Güncelleme Tarihi:
ÇAĞDAŞ Yaşamı Destekleme Derneği’nin davetlisi olarak Almanya’nın Essen kentine gelen mimar, şair ve yazar Cengiz Bektaş, mavi yolculuğun geçmişini ve felsefesini anlattı, şimdiki halini eleştirdi.
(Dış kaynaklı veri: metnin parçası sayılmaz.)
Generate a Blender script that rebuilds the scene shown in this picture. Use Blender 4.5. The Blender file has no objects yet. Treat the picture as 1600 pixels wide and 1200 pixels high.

Bu yolculuğa çıkmak için önce insanın ‘mavi olması’ gerektiğini belirten Bektaş, mavi olmayı da insancıl olmak, ülkesini sevmek, sahip çıkmak, tanımak anlamında kullanıldığını, mavi yolculuk yapanlara da mavi denildiğini hatırlattı.
DANSÖZ OYNATILMASIN
Kendisi de mavi yolculuklar düzenlemiş olan Bektaş, 10 yıldır hiçbir yolculuğa katılmadığını söyledi. Buna sebep olarak mavi yolculukların bir tekne ve gemi gezisine dönüşmüş olmasını, felsefesinden uzaklaşmış olmasını gösterdi. En çok da bu gezilerde dansöz oynatılmasını eleştirdi. “Öyle insanlar var ki, sadece kadın oynatmak için mavi yolculuk yapıyor. Hiç kitap almıyorlar yanlarına, hiç bir seçim yapmadan kim gelirse içeriye alıyorlar. Onlar daha güverteye ayakkabıyla basılmayacağını bilmiyorlar. Tuvaletin nasıl kullanılacağını veyahut da mutfağın başka birisine ne durumda bırakılacağını bilmiyorlar” diyor...
KURAL KOYMAYA KARŞI
Cengiz Bektaş, bu eleştirilerine karşın mavi yolculuk için bir resmi kuruluş kurulmasına ve kurallar konmasına karşı çıkıyor. Belki özel bir kuruluşun bu konuda bir çerçeve koyabileceğini belirtiyor. Başlangıçta, kendisinin de tek tip bir mavi yolculuktan yana olduğunu ancak görüşünün değiştiğini söyledi. Bektaş, kurallar koymak yerine iyi örnekler göstererek mavi yolculuğun felsefesine dönebileceğini düşünüyor.
AVRUPALILAR DA BİLMİYOR
Bektaş, Avrupalıların da mavi yolculuğu bilmediğini, bunun da Türkiye’nin tanıtım yetersizliğinden kaynaklandığını söyledi. Turistlere de Mavi Yolculuğun Akdeniz ve Ege’nin mavi sularında bir gemi gezisi olarak sunulduğunu belirtti. Turizmde son birkaç yıldır yaşanan krizin mavi yolculuğu da etkilediğini hatırlatan Bektaş, krizin bir an önce son bulmasını dileğini vurguladı.